Information supplied.
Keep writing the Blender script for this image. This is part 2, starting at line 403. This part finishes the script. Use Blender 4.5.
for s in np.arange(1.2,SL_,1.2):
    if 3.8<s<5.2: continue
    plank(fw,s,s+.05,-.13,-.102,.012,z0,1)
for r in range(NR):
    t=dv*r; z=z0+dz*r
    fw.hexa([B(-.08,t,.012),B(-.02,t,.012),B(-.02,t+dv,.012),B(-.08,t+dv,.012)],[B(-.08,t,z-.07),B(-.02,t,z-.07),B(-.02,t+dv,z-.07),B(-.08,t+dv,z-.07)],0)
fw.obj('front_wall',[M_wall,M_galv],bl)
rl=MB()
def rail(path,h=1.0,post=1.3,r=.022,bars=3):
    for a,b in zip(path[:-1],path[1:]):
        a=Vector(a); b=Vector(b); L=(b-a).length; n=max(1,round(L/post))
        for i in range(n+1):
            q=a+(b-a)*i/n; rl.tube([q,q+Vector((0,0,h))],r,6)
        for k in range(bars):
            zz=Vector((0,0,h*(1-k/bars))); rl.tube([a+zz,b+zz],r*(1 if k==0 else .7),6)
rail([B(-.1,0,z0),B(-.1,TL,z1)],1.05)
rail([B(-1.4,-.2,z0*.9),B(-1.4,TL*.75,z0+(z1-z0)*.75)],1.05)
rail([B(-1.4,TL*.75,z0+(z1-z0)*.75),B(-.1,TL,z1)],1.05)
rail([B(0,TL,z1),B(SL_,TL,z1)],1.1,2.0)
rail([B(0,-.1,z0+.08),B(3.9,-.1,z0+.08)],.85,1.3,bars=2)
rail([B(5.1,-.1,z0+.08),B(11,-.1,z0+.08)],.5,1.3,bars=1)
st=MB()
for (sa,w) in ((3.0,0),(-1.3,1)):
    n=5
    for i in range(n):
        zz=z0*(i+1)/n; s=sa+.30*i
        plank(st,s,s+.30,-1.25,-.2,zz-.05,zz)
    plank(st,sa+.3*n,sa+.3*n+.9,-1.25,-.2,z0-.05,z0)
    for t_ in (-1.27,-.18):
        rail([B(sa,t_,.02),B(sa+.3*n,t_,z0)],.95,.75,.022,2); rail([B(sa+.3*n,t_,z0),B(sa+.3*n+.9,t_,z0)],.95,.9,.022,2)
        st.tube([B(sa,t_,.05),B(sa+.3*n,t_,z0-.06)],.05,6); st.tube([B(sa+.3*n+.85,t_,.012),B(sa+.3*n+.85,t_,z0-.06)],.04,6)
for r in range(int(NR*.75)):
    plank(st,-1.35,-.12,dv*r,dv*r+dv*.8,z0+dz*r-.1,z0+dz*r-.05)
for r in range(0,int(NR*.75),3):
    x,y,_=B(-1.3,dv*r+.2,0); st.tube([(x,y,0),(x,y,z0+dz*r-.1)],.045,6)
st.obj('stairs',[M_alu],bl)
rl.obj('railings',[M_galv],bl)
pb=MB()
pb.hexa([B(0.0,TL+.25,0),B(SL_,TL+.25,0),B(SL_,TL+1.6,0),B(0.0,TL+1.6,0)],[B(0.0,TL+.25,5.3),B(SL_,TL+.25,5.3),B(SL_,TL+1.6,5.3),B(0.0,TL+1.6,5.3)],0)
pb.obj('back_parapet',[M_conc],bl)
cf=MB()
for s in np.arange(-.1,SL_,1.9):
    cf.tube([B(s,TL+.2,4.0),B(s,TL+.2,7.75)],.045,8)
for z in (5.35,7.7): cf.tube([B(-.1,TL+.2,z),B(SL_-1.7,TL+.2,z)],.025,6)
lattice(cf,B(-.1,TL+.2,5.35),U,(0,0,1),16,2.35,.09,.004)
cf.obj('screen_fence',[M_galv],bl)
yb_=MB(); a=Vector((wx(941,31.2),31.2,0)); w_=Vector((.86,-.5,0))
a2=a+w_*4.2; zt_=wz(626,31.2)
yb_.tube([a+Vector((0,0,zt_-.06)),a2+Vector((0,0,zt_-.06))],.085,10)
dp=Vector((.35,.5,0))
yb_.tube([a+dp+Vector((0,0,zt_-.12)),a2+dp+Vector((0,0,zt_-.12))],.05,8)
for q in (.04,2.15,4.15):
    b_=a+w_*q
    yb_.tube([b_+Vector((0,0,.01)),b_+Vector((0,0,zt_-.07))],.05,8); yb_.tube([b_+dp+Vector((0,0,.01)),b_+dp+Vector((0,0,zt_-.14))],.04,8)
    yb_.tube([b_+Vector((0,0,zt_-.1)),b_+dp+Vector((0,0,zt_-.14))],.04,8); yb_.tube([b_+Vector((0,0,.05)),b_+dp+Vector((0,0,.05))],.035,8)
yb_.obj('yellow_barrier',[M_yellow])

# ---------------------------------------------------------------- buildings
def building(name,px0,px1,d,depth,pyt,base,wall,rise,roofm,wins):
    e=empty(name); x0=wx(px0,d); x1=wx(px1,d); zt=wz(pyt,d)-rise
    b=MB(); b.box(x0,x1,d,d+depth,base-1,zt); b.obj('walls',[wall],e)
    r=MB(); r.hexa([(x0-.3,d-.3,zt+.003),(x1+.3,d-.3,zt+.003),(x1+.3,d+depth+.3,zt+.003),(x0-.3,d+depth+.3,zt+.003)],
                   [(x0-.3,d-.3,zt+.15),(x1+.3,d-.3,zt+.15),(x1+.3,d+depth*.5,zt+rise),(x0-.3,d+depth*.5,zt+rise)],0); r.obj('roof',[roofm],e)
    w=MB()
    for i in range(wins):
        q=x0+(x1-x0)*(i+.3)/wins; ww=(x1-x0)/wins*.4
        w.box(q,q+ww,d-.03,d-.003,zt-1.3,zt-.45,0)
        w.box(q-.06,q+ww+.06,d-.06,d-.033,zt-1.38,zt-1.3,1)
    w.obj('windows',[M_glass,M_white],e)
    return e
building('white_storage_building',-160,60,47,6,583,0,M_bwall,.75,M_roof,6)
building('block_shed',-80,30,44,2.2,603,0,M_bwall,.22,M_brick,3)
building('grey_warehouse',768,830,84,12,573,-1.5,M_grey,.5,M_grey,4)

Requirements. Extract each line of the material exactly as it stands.

Response.
Keep writing the Blender script for this image. This is part 2, starting at line 403. This part finishes the script. Use Blender 4.5.
for s in np.arange(1.2,SL_,1.2):
    if 3.8<s<5.2: continue
    plank(fw,s,s+.05,-.13,-.102,.012,z0,1)
for r in range(NR):
    t=dv*r; z=z0+dz*r
    fw.hexa([B(-.08,t,.012),B(-.02,t,.012),B(-.02,t+dv,.012),B(-.08,t+dv,.012)],[B(-.08,t,z-.07),B(-.02,t,z-.07),B(-.02,t+dv,z-.07),B(-.08,t+dv,z-.07)],0)
fw.obj('front_wall',[M_wall,M_galv],bl)
rl=MB()
def rail(path,h=1.0,post=1.3,r=.022,bars=3):
    for a,b in zip(path[:-1],path[1:]):
        a=Vector(a); b=Vector(b); L=(b-a).length; n=max(1,round(L/post))
        for i in range(n+1):
            q=a+(b-a)*i/n; rl.tube([q,q+Vector((0,0,h))],r,6)
        for k in range(bars):
            zz=Vector((0,0,h*(1-k/bars))); rl.tube([a+zz,b+zz],r*(1 if k==0 else .7),6)
rail([B(-.1,0,z0),B(-.1,TL,z1)],1.05)
rail([B(-1.4,-.2,z0*.9),B(-1.4,TL*.75,z0+(z1-z0)*.75)],1.05)
rail([B(-1.4,TL*.75,z0+(z1-z0)*.75),B(-.1,TL,z1)],1.05)
rail([B(0,TL,z1),B(SL_,TL,z1)],1.1,2.0)
rail([B(0,-.1,z0+.08),B(3.9,-.1,z0+.08)],.85,1.3,bars=2)
rail([B(5.1,-.1,z0+.08),B(11,-.1,z0+.08)],.5,1.3,bars=1)
st=MB()
for (sa,w) in ((3.0,0),(-1.3,1)):
    n=5
    for i in range(n):
        zz=z0*(i+1)/n; s=sa+.30*i
        plank(st,s,s+.30,-1.25,-.2,zz-.05,zz)
    plank(st,sa+.3*n,sa+.3*n+.9,-1.25,-.2,z0-.05,z0)
    for t_ in (-1.27,-.18):
        rail([B(sa,t_,.02),B(sa+.3*n,t_,z0)],.95,.75,.022,2); rail([B(sa+.3*n,t_,z0),B(sa+.3*n+.9,t_,z0)],.95,.9,.022,2)
        st.tube([B(sa,t_,.05),B(sa+.3*n,t_,z0-.06)],.05,6); st.tube([B(sa+.3*n+.85,t_,.012),B(sa+.3*n+.85,t_,z0-.06)],.04,6)
for r in range(int(NR*.75)):
    plank(st,-1.35,-.12,dv*r,dv*r+dv*.8,z0+dz*r-.1,z0+dz*r-.05)
for r in range(0,int(NR*.75),3):
    x,y,_=B(-1.3,dv*r+.2,0); st.tube([(x,y,0),(x,y,z0+dz*r-.1)],.045,6)
st.obj('stairs',[M_alu],bl)
rl.obj('railings',[M_galv],bl)
pb=MB()
pb.hexa([B(0.0,TL+.25,0),B(SL_,TL+.25,0),B(SL_,TL+1.6,0),B(0.0,TL+1.6,0)],[B(0.0,TL+.25,5.3),B(SL_,TL+.25,5.3),B(SL_,TL+1.6,5.3),B(0.0,TL+1.6,5.3)],0)
pb.obj('back_parapet',[M_conc],bl)
cf=MB()
for s in np.arange(-.1,SL_,1.9):
    cf.tube([B(s,TL+.2,4.0),B(s,TL+.2,7.75)],.045,8)
for z in (5.35,7.7): cf.tube([B(-.1,TL+.2,z),B(SL_-1.7,TL+.2,z)],.025,6)
lattice(cf,B(-.1,TL+.2,5.35),U,(0,0,1),16,2.35,.09,.004)
cf.obj('screen_fence',[M_galv],bl)
yb_=MB(); a=Vector((wx(941,31.2),31.2,0)); w_=Vector((.86,-.5,0))
a2=a+w_*4.2; zt_=wz(626,31.2)
yb_.tube([a+Vector((0,0,zt_-.06)),a2+Vector((0,0,zt_-.06))],.085,10)
dp=Vector((.35,.5,0))
yb_.tube([a+dp+Vector((0,0,zt_-.12)),a2+dp+Vector((0,0,zt_-.12))],.05,8)
for q in (.04,2.15,4.15):
    b_=a+w_*q
    yb_.tube([b_+Vector((0,0,.01)),b_+Vector((0,0,zt_-.07))],.05,8); yb_.tube([b_+dp+Vector((0,0,.01)),b_+dp+Vector((0,0,zt_-.14))],.04,8)
    yb_.tube([b_+Vector((0,0,zt_-.1)),b_+dp+Vector((0,0,zt_-.14))],.04,8); yb_.tube([b_+Vector((0,0,.05)),b_+dp+Vector((0,0,.05))],.035,8)
yb_.obj('yellow_barrier',[M_yellow])

# ---------------------------------------------------------------- buildings
def building(name,px0,px1,d,depth,pyt,base,wall,rise,roofm,wins):
    e=empty(name); x0=wx(px0,d); x1=wx(px1,d); zt=wz(pyt,d)-rise
    b=MB(); b.box(x0,x1,d,d+depth,base-1,zt); b.obj('walls',[wall],e)
    r=MB(); r.hexa([(x0-.3,d-.3,zt+.003),(x1+.3,d-.3,zt+.003),(x1+.3,d+depth+.3,zt+.003),(x0-.3,d+depth+.3,zt+.003)],
                   [(x0-.3,d-.3,zt+.15),(x1+.3,d-.3,zt+.15),(x1+.3,d+depth*.5,zt+rise),(x0-.3,d+depth*.5,zt+rise)],0); r.obj('roof',[roofm],e)
    w=MB()
    for i in range(wins):
        q=x0+(x1-x0)*(i+.3)/wins; ww=(x1-x0)/wins*.4
        w.box(q,q+ww,d-.03,d-.003,zt-1.3,zt-.45,0)
        w.box(q-.06,q+ww+.06,d-.06,d-.033,zt-1.38,zt-1.3,1)
    w.obj('windows',[M_glass,M_white],e)
    return e
building('white_storage_building',-160,60,47,6,583,0,M_bwall,.75,M_roof,6)
building('block_shed',-80,30,44,2.2,603,0,M_bwall,.22,M_brick,3)
building('grey_warehouse',768,830,84,12,573,-1.5,M_grey,.5,M_grey,4)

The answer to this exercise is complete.